As for the live music, he said speakers will face the ocean, and the volume will be kept low. “Music is a part of the event, but it is not the focal point,” he said.

Selectmen offered a mixed verdict.

“I think that this is really irresponsible,” Ms. Barmakian said. “I think you’ve done a wonderful job, but there are still things that aren’t being addressed.” She reiterated concern for abutters in light of noise, parking and other issues. “We can make a mistake, it may not work out, but it’s at the cost of the people that live in that park,” she said.

But others acknowledged Mr. Voumard’s efforts to present a more detailed plan.

“He has made a tremendous effort, I think, to answer all of our concerns,” selectman Kathy Burton said. “And I feel like he will continue to make efforts to make it right.”

“There were obvious mistakes made a year ago, and I do think you have addressed those,” said selectman Gregory Coogan.

Mr. Coogan moved to approve the liquor license, with an understanding that planners will get the necessary approvals from other town departments, limit capacity to 1,500 visitors, and pay all fees by August 22.

The vote was 3-1 with one abstention.

In other business, selectmen approved a plan by the Friends of Oak Bluffs to install wooden seating on one of the large planter boxes on Circuit avenue.

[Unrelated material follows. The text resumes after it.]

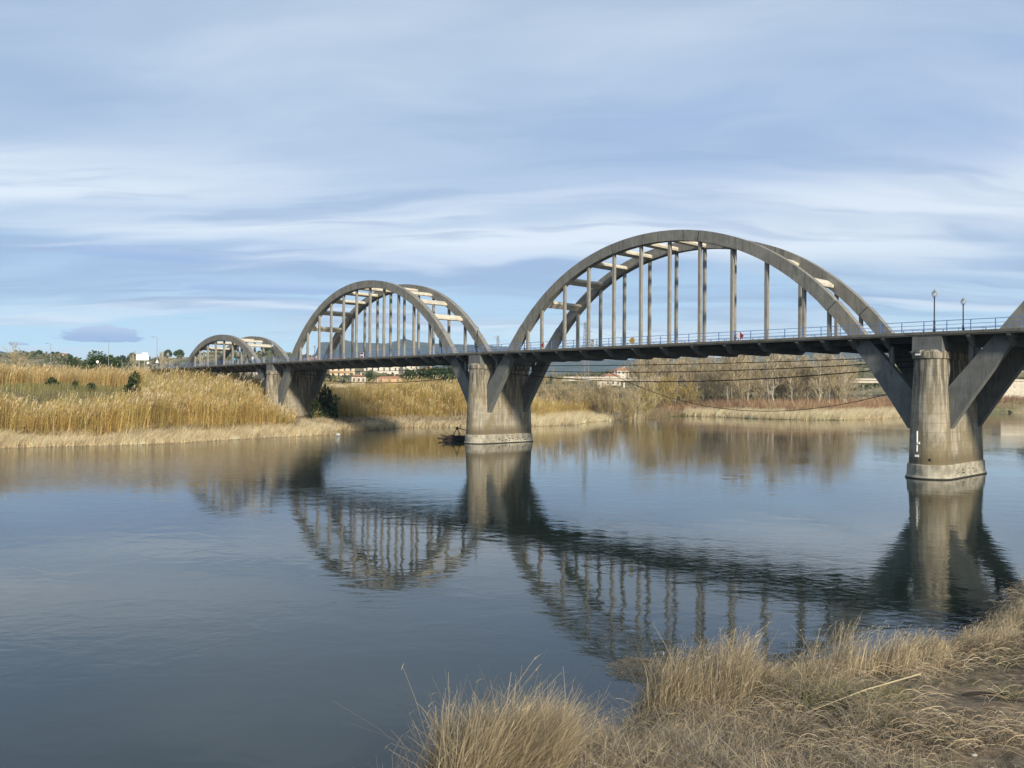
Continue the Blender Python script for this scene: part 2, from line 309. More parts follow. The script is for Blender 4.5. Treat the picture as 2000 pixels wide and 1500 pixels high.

They also unanimously appointed Robert Mansfield as a new full-time police officer. Mr. Mansfield had taken a job with the Yarmouth police department six months ago, but Chief Blake said he was eager to return to Oak Bluffs, where he has worked as a summer officer. He said Mr. Mansfield had earned praise from the Yarmouth police chief as “the Tom Brady” of the department.

“We couldn’t bring a better person in front of you,” he said.